Exercise directions
With the pictures left out, copy the listing below exactly.

Supplied information
* begin *
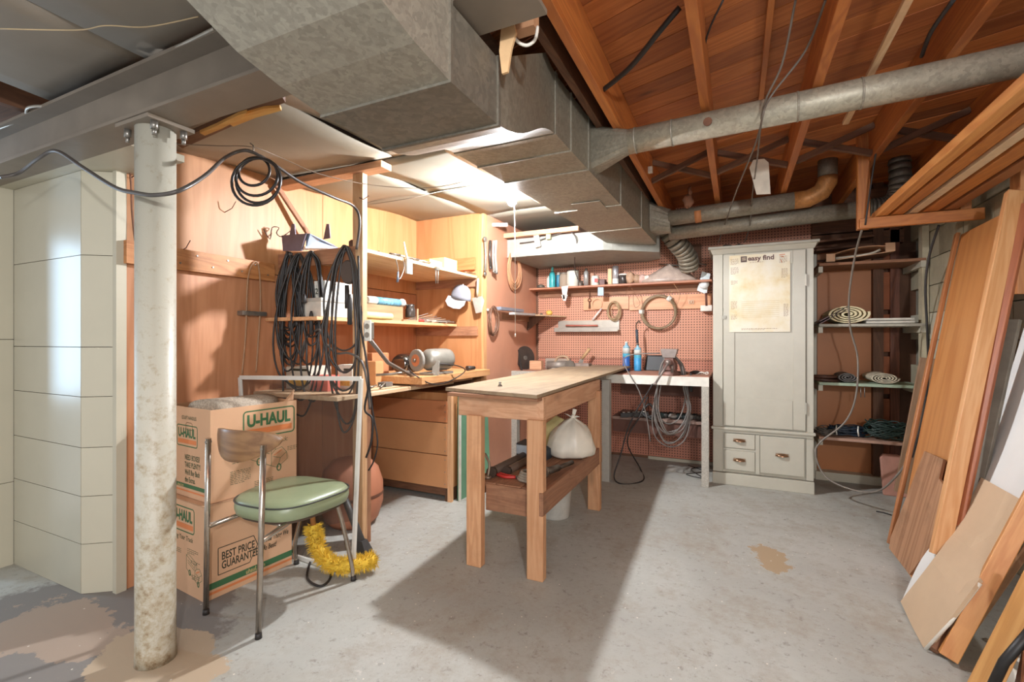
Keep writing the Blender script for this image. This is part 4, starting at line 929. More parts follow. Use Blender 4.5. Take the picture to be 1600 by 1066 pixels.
# ================================================================== CORDS HUNG FROM THE UPPER SHELF
nY = 2.06
def hp(u, v_): return PY(u, v_, nY)
hang('extension_cord', 'dense bundle of black cords hanging from the left end of the upper shelf', hp(452, 395), [(.07, .08, .55), (.06, .07, .62), (.05, .08, .45), (.08, .07, .50), (.04, .06, .66), (.07, .09, .40), (.05, .05, .58), (.06, .06, .72), (.03, .05, .7), (.05, .07, .52), (.06, .05, .48), (.045, .06, .60), (.07, .05, .64), (.05, .08, .56)], plain('#1f1b19', .38), 'extension cords on the shelf end', .0058, 11, plug=[(.02, -.40, .07), (.06, -.39, .06), (-.03, -.42, .06)])
hang('extension_cord', 'long wide black cord loops reaching below the screen top, second from left', hp(468, 397), [(.15, .10, .86), (.12, .08, .84), (.09, .12, .95), (.14, .05, .70), (.05, .12, .90)], plain('#231f1c', .4), 'extension cords on the shelf end', .0055, 12)
hang('extension_cord', 'black cord in a short arch with a socket end, middle of the shelf cords', hp(487, 393), [(.06, .07, .50), (.05, .06, .56), (.06, .08, .44), (.04, .06, .75), (.07, .09, .88), (.10, .05, .66)], plain('#2a2522', .4), 'extension cords on the shelf end', .0058, 13, plug=[(.01, -.36, .14), (-.03, -.26, .05)])
hang('extension_cord', 'grey-black cord bundle nearest the wooden post, hanging from the shelf', hp(540, 385), [(.11, .09, .80), (.10, .08, .88), (.09, .07, .74), (.12, .09, .62), (.08, .08, .98), (.11, .07, .70), (.06, .08, 1.05)], plain('#39332f', .4), 'extension cords on the shelf end', .0058, 14, plug=[(.035, -.28, .17)])
t = thing('paddle_tool', 'dark round-headed brush hanging among the cords by the post', 'brush', hp(542, 420))
MB().loft([[hp(542, 425)+RT*dx*k+UP*dz*k+V((0, dy, 0)) for dx, dz in [(math.cos(a)*.042, math.sin(a)*.07) for a in [2*PI*j/20 for j in range(20)]]] for k, dy in ((.9, 0), (1, .006), (1, .02), (.9, .026))], None, False).build('head', plain('#4a3a30', .7), t)
MB().cyl(hp(542, 446), hp(543, 482), .012, .015, 12).build('handle', plain('#2f2926', .5), t); t.name = 'hanging_brush'
cord('cord', 'single pale brown cord looped over a nail left of the black cords', [PX(u, v_, -2.605) for u, v_ in ((378, 585), (384, 520), (387, 440), (395, 412), (404, 416), (407, 470), (403, 540), (400, 582))], .0045, plain('#a07c5c', .5), 'cord')
cord('cord', 'grey cable sagging in a wide arc across the hanging cords to the post', [hp(470, 555), hp(478, 530), hp(498, 515), hp(508, 535), hp(525, 552), hp(545, 552), hp(565, 565), hp(574, 600), hp(578, 640)], .0065, plain('#5d5650', .45), 'cord')
cord('cord', 'black cord running down the wooden post and looping beside it', [PY(560, 400, 2.04), PY(563, 500, 2.04), PY(572, 560, 2.03), PY(576, 600, 2.03), PY(570, 640, 2.03), PY(582, 655, 2.03), PY(580, 690, 2.03), PY(572, 715, 2.03)], .006, RUBBER, 'cord')
cord('cord', 'thin black cord curling on the drawer chest side of the post', [PY(574, 575, 2.05), PY(582, 640, 2.06), PY(590, 690, 2.06), PY(584, 720, 2.06), PY(576, 735, 2.06)], .0045, RUBBER, 'cord')
t = thing('clamp_bracket', 'short shiny metal bracket fixed on the orange wall left of the cords', 'bracket', PX(400, 490, -2.62))
q = PX(400, 490, -2.62); MB().box(-2.65, -2.60, q.y-.10, q.y+.06, q.z-.015, q.z+.012).build('bar', STEEL, t, bev=.003); t.name = 'metal_bracket'

# blue metal brackets on the shelf end
q = hp(478, 385)
t = thing('metal_bracket', 'blue-grey steel bracket tray on the left end of the upper shelf', 'bracket', (-2.30, 2.15, 1.75))
BLU = plain('#8d9bb0', .35, .2, .1, 12); PUR = plain('#6d6470', .5, .2)
a0 = PY(442, 372, 2.12); a1 = PY(472, 391, 2.12)
MB().plate([PY(440, 368, 2.06), PY(478, 365, 2.06), PY(470, 392, 2.06), PY(442, 392, 2.06)], (0, .012, 0)).build('end_plate', PUR, t)
MB().plate([PY(476, 365, 2.075), PY(484, 366, 2.075), PY(520, 383, 2.36), PY(528, 388, 2.36), PY(478, 388, 2.075), PY(478, 374, 2.075)], (0, .004, .004)).build('tray_side', BLU, t)
MB().plate([PY(472, 391, 2.13), PY(474, 386, 2.2), PY(520, 386, 2.42), PY(526, 390, 2.40)], (0, 0, .003)).build('tray_floor', plain('#a9c2d6', .3, .2), t)
for u0, yy in ((456, 2.09), (510, 2.30)): MB().plate([PY(u0-5, 374, yy), PY(u0+6, 372, yy), PY(u0+4, 350, yy), PY(u0, 350, yy)], (0, .006, 0)).build('lug', PUR, t)
cord('bent_wire', 'tangled thin wires standing up at the blue bracket', [PX(412, 358, -2.62), PX(422, 374, -2.62), PX(425, 356, -2.6), PX(436, 356, -2.6), PX(432, 364, -2.58), PX(440, 370, -2.56), PX(455, 360, -2.55)], .003, plain('#4c3628', .5), 'wire', 3)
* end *
Output of the task
Keep writing the Blender script for this image. This is part 4, starting at line 929. More parts follow. Use Blender 4.5. Take the picture to be 1600 by 1066 pixels.
# ================================================================== CORDS HUNG FROM THE UPPER SHELF
nY = 2.06
def hp(u, v_): return PY(u, v_, nY)
hang('extension_cord', 'dense bundle of black cords hanging from the left end of the upper shelf', hp(452, 395), [(.07, .08, .55), (.06, .07, .62), (.05, .08, .45), (.08, .07, .50), (.04, .06, .66), (.07, .09, .40), (.05, .05, .58), (.06, .06, .72), (.03, .05, .7), (.05, .07, .52), (.06, .05, .48), (.045, .06, .60), (.07, .05, .64), (.05, .08, .56)], plain('#1f1b19', .38), 'extension cords on the shelf end', .0058, 11, plug=[(.02, -.40, .07), (.06, -.39, .06), (-.03, -.42, .06)])
hang('extension_cord', 'long wide black cord loops reaching below the screen top, second from left', hp(468, 397), [(.15, .10, .86), (.12, .08, .84), (.09, .12, .95), (.14, .05, .70), (.05, .12, .90)], plain('#231f1c', .4), 'extension cords on the shelf end', .0055, 12)
hang('extension_cord', 'black cord in a short arch with a socket end, middle of the shelf cords', hp(487, 393), [(.06, .07, .50), (.05, .06, .56), (.06, .08, .44), (.04, .06, .75), (.07, .09, .88), (.10, .05, .66)], plain('#2a2522', .4), 'extension cords on the shelf end', .0058, 13, plug=[(.01, -.36, .14), (-.03, -.26, .05)])
hang('extension_cord', 'grey-black cord bundle nearest the wooden post, hanging from the shelf', hp(540, 385), [(.11, .09, .80), (.10, .08, .88), (.09, .07, .74), (.12, .09, .62), (.08, .08, .98), (.11, .07, .70), (.06, .08, 1.05)], plain('#39332f', .4), 'extension cords on the shelf end', .0058, 14, plug=[(.035, -.28, .17)])
t = thing('paddle_tool', 'dark round-headed brush hanging among the cords by the post', 'brush', hp(542, 420))
MB().loft([[hp(542, 425)+RT*dx*k+UP*dz*k+V((0, dy, 0)) for dx, dz in [(math.cos(a)*.042, math.sin(a)*.07) for a in [2*PI*j/20 for j in range(20)]]] for k, dy in ((.9, 0), (1, .006), (1, .02), (.9, .026))], None, False).build('head', plain('#4a3a30', .7), t)
MB().cyl(hp(542, 446), hp(543, 482), .012, .015, 12).build('handle', plain('#2f2926', .5), t); t.name = 'hanging_brush'
cord('cord', 'single pale brown cord looped over a nail left of the black cords', [PX(u, v_, -2.605) for u, v_ in ((378, 585), (384, 520), (387, 440), (395, 412), (404, 416), (407, 470), (403, 540), (400, 582))], .0045, plain('#a07c5c', .5), 'cord')
cord('cord', 'grey cable sagging in a wide arc across the hanging cords to the post', [hp(470, 555), hp(478, 530), hp(498, 515), hp(508, 535), hp(525, 552), hp(545, 552), hp(565, 565), hp(574, 600), hp(578, 640)], .0065, plain('#5d5650', .45), 'cord')
cord('cord', 'black cord running down the wooden post and looping beside it', [PY(560, 400, 2.04), PY(563, 500, 2.04), PY(572, 560, 2.03), PY(576, 600, 2.03), PY(570, 640, 2.03), PY(582, 655, 2.03), PY(580, 690, 2.03), PY(572, 715, 2.03)], .006, RUBBER, 'cord')
cord('cord', 'thin black cord curling on the drawer chest side of the post', [PY(574, 575, 2.05), PY(582, 640, 2.06), PY(590, 690, 2.06), PY(584, 720, 2.06), PY(576, 735, 2.06)], .0045, RUBBER, 'cord')
t = thing('clamp_bracket', 'short shiny metal bracket fixed on the orange wall left of the cords', 'bracket', PX(400, 490, -2.62))
q = PX(400, 490, -2.62); MB().box(-2.65, -2.60, q.y-.10, q.y+.06, q.z-.015, q.z+.012).build('bar', STEEL, t, bev=.003); t.name = 'metal_bracket'

# blue metal brackets on the shelf end
q = hp(478, 385)
t = thing('metal_bracket', 'blue-grey steel bracket tray on the left end of the upper shelf', 'bracket', (-2.30, 2.15, 1.75))
BLU = plain('#8d9bb0', .35, .2, .1, 12); PUR = plain('#6d6470', .5, .2)
a0 = PY(442, 372, 2.12); a1 = PY(472, 391, 2.12)
MB().plate([PY(440, 368, 2.06), PY(478, 365, 2.06), PY(470, 392, 2.06), PY(442, 392, 2.06)], (0, .012, 0)).build('end_plate', PUR, t)
MB().plate([PY(476, 365, 2.075), PY(484, 366, 2.075), PY(520, 383, 2.36), PY(528, 388, 2.36), PY(478, 388, 2.075), PY(478, 374, 2.075)], (0, .004, .004)).build('tray_side', BLU, t)
MB().plate([PY(472, 391, 2.13), PY(474, 386, 2.2), PY(520, 386, 2.42), PY(526, 390, 2.40)], (0, 0, .003)).build('tray_floor', plain('#a9c2d6', .3, .2), t)
for u0, yy in ((456, 2.09), (510, 2.30)): MB().plate([PY(u0-5, 374, yy), PY(u0+6, 372, yy), PY(u0+4, 350, yy), PY(u0, 350, yy)], (0, .006, 0)).build('lug', PUR, t)
cord('bent_wire', 'tangled thin wires standing up at the blue bracket', [PX(412, 358, -2.62), PX(422, 374, -2.62), PX(425, 356, -2.6), PX(436, 356, -2.6), PX(432, 364, -2.58), PX(440, 370, -2.56), PX(455, 360, -2.55)], .003, plain('#4c3628', .5), 'wire', 3)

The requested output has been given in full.